■ **Task to carry out**: Give every line below again, exactly.

■ **Provided material**:

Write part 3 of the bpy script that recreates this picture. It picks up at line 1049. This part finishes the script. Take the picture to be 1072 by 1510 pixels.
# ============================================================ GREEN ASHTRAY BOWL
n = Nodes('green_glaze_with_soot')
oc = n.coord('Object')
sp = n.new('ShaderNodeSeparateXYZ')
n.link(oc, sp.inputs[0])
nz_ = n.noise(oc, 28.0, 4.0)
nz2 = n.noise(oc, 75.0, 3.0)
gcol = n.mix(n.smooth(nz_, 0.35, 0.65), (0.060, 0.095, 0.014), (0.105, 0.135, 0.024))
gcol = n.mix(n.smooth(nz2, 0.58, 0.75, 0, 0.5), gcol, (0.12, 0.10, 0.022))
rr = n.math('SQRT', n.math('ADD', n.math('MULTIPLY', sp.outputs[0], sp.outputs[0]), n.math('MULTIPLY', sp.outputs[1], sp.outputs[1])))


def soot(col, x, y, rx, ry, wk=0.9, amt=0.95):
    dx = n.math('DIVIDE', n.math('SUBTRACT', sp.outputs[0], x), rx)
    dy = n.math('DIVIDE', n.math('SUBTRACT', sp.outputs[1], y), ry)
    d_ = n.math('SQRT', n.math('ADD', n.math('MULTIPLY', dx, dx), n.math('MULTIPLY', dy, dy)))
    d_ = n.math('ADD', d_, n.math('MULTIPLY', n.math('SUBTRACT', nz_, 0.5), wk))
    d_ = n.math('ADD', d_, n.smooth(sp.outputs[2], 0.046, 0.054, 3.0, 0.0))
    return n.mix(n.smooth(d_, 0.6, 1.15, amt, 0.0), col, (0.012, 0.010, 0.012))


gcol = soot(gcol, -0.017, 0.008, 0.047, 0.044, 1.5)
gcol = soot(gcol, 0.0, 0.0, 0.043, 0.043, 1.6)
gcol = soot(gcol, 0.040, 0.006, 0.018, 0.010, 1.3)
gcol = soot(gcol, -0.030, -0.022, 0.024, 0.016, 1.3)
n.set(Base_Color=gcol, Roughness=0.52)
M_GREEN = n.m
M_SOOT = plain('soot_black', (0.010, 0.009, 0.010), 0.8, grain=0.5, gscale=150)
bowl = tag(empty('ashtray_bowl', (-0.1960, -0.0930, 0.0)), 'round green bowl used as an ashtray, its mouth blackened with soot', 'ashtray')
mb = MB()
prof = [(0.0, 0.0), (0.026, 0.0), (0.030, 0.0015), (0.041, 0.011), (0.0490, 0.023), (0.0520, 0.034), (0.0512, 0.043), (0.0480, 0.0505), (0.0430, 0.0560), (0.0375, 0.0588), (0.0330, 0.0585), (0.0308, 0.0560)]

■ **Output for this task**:
Write part 3 of the bpy script that recreates this picture. It picks up at line 1049. This part finishes the script. Take the picture to be 1072 by 1510 pixels.
# ============================================================ GREEN ASHTRAY BOWL
n = Nodes('green_glaze_with_soot')
oc = n.coord('Object')
sp = n.new('ShaderNodeSeparateXYZ')
n.link(oc, sp.inputs[0])
nz_ = n.noise(oc, 28.0, 4.0)
nz2 = n.noise(oc, 75.0, 3.0)
gcol = n.mix(n.smooth(nz_, 0.35, 0.65), (0.060, 0.095, 0.014), (0.105, 0.135, 0.024))
gcol = n.mix(n.smooth(nz2, 0.58, 0.75, 0, 0.5), gcol, (0.12, 0.10, 0.022))
rr = n.math('SQRT', n.math('ADD', n.math('MULTIPLY', sp.outputs[0], sp.outputs[0]), n.math('MULTIPLY', sp.outputs[1], sp.outputs[1])))


def soot(col, x, y, rx, ry, wk=0.9, amt=0.95):
    dx = n.math('DIVIDE', n.math('SUBTRACT', sp.outputs[0], x), rx)
    dy = n.math('DIVIDE', n.math('SUBTRACT', sp.outputs[1], y), ry)
    d_ = n.math('SQRT', n.math('ADD', n.math('MULTIPLY', dx, dx), n.math('MULTIPLY', dy, dy)))
    d_ = n.math('ADD', d_, n.math('MULTIPLY', n.math('SUBTRACT', nz_, 0.5), wk))
    d_ = n.math('ADD', d_, n.smooth(sp.outputs[2], 0.046, 0.054, 3.0, 0.0))
    return n.mix(n.smooth(d_, 0.6, 1.15, amt, 0.0), col, (0.012, 0.010, 0.012))


gcol = soot(gcol, -0.017, 0.008, 0.047, 0.044, 1.5)
gcol = soot(gcol, 0.0, 0.0, 0.043, 0.043, 1.6)
gcol = soot(gcol, 0.040, 0.006, 0.018, 0.010, 1.3)
gcol = soot(gcol, -0.030, -0.022, 0.024, 0.016, 1.3)
n.set(Base_Color=gcol, Roughness=0.52)
M_GREEN = n.m
M_SOOT = plain('soot_black', (0.010, 0.009, 0.010), 0.8, grain=0.5, gscale=150)
bowl = tag(empty('ashtray_bowl', (-0.1960, -0.0930, 0.0)), 'round green bowl used as an ashtray, its mouth blackened with soot', 'ashtray')
mb = MB()
prof = [(0.0, 0.0), (0.026, 0.0), (0.030, 0.0015), (0.041, 0.011), (0.0490, 0.023), (0.0520, 0.034), (0.0512, 0.043), (0.0480, 0.0505), (0.0430, 0.0560), (0.0375, 0.0588), (0.0330, 0.0585), (0.0308, 0.0560)]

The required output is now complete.